A package of bills passed by the City Council Thursday will allow New Yorkers to track online the city Department of Transportation’s progress toward meeting the goals of the City Streets Plan, including the progress of bus and bike lanes.
“There’s been a lot of frustration from myself and the body in terms of DOT’s lack of meeting the legally mandated requirements but also the lack of transparency in it all,” said Queens Councilmember Selvena Brooks-Powers, one of the bills sponsors and chair of the Transportation and Infrastructure Committee. “The commissioner said, ‘well, it’s only due once a year in February. If you want us to give more, then you should have it more frequently.’”
What You Need To Know
- The city Department of Transportation has fallen short of the benchmark number of miles of bus and bike lanes each year under the five-year streets plan
- Citing lack of progress and transparency, the City Council passed bills to establish an online tracker following proposed projects and progress on the lanes
- DOT Commissioner Ydanis Rodriguez says the Council is creating obstacles to meeting the 30 miles of bus lane and 50 miles of protected bike lanes required each year, with members blocking projects in their districts
The DOT has not been meeting key benchmarks for bus and bike lanes.
Each year since 2022, the DOT, as part of the streets plan, has been required to build 30 miles of protected bus lanes and 50 miles of bike lanes, among other street updates.
In 2024, only 13.5 miles of protected bus lanes were built and just over 29 miles of new bike lanes.
Progress in other categories has been a bit better, like transit signal priority, which allows buses to proceed before other traffic, accessible intersections for people with low or impaired vision and intersection redesign.
The DOT laid blame on politics in its February update.
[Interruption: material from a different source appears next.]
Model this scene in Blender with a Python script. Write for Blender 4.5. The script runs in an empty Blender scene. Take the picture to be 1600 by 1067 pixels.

They cited the killing of the Fordham Road busway, saying it was “abandoned after local elected and stakeholder pushback,” and added the City Council has “recently passed legislation that will increase the volume and type of notices and reports NYC DOT would be required to provide about upcoming and completed projects, slowing project implementation.”
DOT Commissioner Ydanis Rodriguez suggested the new legislation will not improve the numbers.
“It’s only possible if the councilmember wants those lanes in their district,” Rodriguez said. “They cannot be asking for those numbers and then coming up with the opposition for those bus and bike lanes to be built in those districts.”
But one of the bill’s sponsors, Queens Councilmember Julie Won, said to blame the Council is disingenuous.
“The Council never votes on that. Whether there’s politics involved or not, it’s their responsibility to take their capital plan and implement it.”
The commissioner says the Council is only focusing on the bus and bike lanes, and the streets plan is more than that.
“In the last three years, we have built 1.5 million square feet of pedestrian safety space. We have almost 100 open plaza and we had 237 open streets,” Rodriguez said. “Many of those accomplishments are not counted.”
Rodriguez says whatever the law is, the DOT will comply.